Bahçeli’nin siyasi geleneğinde devletin devamlılığı, ulusal birliğin korunması ve milli kimliğin bütünleştirici gücü temel ilkeler arasında yer alır. Metiner’in son yıllarda özellikle “milletin yeniden barışması” fikri üzerinde durması, bu görüşmenin ruhunu tamamlar nitelikteydi. Her iki ismin de, farklı geçmişlerden gelseler dahi, ortak bir “Türkiye tahayyülü” etrafında buluşması, siyasetin kutuplaşmadan uzak, aklı selim bir zemin üzerinde yeniden üretilebileceğinin işareti olarak değerlendirilebilir. Bu da, siyaset kurumuna duyulan güvenin yeniden tesis edilmesi bakımından önemli bir gelişme olarak görülüyor.

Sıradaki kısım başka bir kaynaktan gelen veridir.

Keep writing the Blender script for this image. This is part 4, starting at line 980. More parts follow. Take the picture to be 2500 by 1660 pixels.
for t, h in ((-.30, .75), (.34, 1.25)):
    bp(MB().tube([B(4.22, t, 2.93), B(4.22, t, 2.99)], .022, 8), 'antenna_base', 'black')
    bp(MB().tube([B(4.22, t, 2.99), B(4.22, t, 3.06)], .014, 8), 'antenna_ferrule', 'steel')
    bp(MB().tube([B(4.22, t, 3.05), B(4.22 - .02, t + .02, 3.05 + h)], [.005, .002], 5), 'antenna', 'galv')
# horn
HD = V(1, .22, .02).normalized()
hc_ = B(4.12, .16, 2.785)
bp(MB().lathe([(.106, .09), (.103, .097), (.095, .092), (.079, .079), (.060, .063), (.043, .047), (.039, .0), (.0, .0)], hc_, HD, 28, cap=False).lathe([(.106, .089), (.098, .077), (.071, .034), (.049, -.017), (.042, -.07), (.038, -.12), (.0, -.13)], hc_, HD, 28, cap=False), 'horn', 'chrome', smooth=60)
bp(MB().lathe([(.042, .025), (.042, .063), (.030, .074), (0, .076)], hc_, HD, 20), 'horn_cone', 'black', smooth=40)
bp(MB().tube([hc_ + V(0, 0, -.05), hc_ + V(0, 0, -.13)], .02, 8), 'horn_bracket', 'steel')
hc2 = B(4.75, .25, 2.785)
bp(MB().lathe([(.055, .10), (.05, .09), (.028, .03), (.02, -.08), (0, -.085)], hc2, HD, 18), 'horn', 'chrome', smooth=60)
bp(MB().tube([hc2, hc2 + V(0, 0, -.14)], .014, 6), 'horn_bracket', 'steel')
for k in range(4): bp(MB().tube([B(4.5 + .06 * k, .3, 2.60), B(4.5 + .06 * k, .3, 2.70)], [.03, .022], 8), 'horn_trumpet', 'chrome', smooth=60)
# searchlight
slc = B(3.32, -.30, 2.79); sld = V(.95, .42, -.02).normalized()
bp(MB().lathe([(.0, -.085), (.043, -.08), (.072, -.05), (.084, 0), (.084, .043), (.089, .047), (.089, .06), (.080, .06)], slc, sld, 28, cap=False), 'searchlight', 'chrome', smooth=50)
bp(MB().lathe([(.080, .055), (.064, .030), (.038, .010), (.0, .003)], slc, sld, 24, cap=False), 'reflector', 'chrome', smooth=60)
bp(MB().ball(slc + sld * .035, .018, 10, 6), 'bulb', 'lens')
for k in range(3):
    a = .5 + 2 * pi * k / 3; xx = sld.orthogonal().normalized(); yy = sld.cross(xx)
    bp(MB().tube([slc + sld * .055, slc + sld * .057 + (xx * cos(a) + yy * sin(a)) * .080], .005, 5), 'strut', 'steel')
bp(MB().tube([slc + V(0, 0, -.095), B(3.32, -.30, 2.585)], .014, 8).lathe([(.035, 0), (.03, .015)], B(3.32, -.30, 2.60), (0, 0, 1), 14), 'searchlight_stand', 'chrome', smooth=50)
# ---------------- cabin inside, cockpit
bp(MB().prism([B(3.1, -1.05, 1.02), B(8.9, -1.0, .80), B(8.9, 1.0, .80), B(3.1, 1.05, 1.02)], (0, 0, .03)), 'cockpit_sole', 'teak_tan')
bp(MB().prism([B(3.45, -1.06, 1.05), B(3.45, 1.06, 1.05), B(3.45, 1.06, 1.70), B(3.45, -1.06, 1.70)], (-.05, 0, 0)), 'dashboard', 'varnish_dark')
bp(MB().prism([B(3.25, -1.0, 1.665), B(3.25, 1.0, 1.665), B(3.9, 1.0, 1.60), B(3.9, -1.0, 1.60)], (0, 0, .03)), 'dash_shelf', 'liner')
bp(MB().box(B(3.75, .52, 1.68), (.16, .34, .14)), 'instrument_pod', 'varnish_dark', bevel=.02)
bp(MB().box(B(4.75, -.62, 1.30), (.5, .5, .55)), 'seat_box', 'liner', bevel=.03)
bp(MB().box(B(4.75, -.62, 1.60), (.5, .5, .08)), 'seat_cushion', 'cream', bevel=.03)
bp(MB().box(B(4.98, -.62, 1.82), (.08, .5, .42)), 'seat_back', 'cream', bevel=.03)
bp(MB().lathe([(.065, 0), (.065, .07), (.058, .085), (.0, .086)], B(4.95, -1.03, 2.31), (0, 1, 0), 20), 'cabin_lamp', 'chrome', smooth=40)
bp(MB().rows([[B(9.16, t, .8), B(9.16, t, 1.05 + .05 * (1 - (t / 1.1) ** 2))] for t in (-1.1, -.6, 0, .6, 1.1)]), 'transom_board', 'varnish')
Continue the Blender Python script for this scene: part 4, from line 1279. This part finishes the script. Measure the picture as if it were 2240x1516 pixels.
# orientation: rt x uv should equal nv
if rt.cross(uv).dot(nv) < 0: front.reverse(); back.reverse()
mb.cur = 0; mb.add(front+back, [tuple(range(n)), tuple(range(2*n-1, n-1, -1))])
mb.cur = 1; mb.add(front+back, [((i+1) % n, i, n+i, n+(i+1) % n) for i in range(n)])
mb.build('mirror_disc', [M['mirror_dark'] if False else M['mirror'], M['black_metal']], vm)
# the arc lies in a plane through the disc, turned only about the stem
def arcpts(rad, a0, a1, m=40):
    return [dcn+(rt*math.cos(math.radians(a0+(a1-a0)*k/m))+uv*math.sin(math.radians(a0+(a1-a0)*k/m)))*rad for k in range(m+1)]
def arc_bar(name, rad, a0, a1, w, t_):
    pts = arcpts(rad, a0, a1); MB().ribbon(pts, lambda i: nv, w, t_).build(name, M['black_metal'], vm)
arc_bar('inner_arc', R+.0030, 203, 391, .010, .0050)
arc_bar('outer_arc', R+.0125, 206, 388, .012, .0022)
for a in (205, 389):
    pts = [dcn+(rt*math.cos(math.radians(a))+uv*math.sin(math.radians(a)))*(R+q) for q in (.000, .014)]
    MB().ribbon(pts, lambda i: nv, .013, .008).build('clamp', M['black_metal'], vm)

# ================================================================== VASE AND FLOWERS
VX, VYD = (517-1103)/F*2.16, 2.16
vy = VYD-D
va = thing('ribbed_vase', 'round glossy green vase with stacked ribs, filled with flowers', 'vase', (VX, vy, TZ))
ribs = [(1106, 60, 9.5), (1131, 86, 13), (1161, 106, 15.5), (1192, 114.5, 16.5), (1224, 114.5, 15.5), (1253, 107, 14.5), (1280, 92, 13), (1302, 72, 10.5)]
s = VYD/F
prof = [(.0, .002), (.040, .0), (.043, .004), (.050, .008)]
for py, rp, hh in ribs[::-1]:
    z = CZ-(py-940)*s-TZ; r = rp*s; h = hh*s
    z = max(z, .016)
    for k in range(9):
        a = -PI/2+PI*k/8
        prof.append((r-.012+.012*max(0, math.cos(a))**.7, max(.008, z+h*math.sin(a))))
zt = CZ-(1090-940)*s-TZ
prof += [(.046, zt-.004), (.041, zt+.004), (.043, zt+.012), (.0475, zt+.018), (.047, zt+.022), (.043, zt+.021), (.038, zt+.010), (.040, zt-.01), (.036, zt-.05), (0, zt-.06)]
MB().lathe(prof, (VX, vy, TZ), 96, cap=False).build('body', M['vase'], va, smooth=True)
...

Görüşmenin perde arkasında, Türkiye’nin bölgesel gelişmeler karşısında daha güçlü, daha dayanıklı ve iç barışını sağlamış bir ülke olma hedefi de yatıyor. Ortadoğu’daki kaotik dengeler, terör örgütlerinin değişen biçimleri ve küresel güçlerin bölge üzerindeki hesapları düşünüldüğünde, “terörsüz Türkiye” ideali sadece bir güvenlik projesi değil, aynı zamanda bir medeniyet vizyonu olarak öne çıkıyor.

Metiner ve Bahçeli’nin bu eksende yürüttükleri fikir alışverişi, Türkiye’nin hem içeride hem dışarıda istikrarlı bir duruş sergilemesinin zemini olarak okunabilir. Ziyaretin yapılma yeri olan MHP Genel Merkezi’nde gerçekleşen bu buluşma, sembolik olarak “kurumlar arası iletişim” ve “milli refleks” kavramlarını yeniden hatırlattı.

Ziyaretin 4 Kasım 2025 gününde yapılmış olması, zamanlaması açısından da anlamlıdır: Siyasi gündemin yoğun olduğu, terörle mücadele ve güvenlik politikalarının yine ülkenin öncelikleri arasında yer aldığı bir dönemde gerçekleşmiştir.

Sonuç itibarıyla, Mehmet Metiner’in Bahçeli’yi ziyaret etmesi, basit bir gündem görüşmesi değil, Türkiye’nin geleceğine dair ortak bir temenninin, bir vizyonun paylaşıldığı anlamlı bir buluşmadır. Terörün olmadığı, iç barışın kalıcılaştığı, fikir farklılıklarının düşmanlığa dönüşmediği bir Türkiye hayali, bu görüşmeden yayılan mesajın özünü oluşturmaktadır. Eğer bu diyalog hattı siyasetin ve kamu bürokrasisinin diğer damarlarına da sirayet ederse, Türkiye belki de uzun yıllar sonra yeniden “umut diliyle” konuşmaya başlayabilir. Çünkü bu ülke, artık kavgadan çok, sükûnetin siyasetini hak ediyor.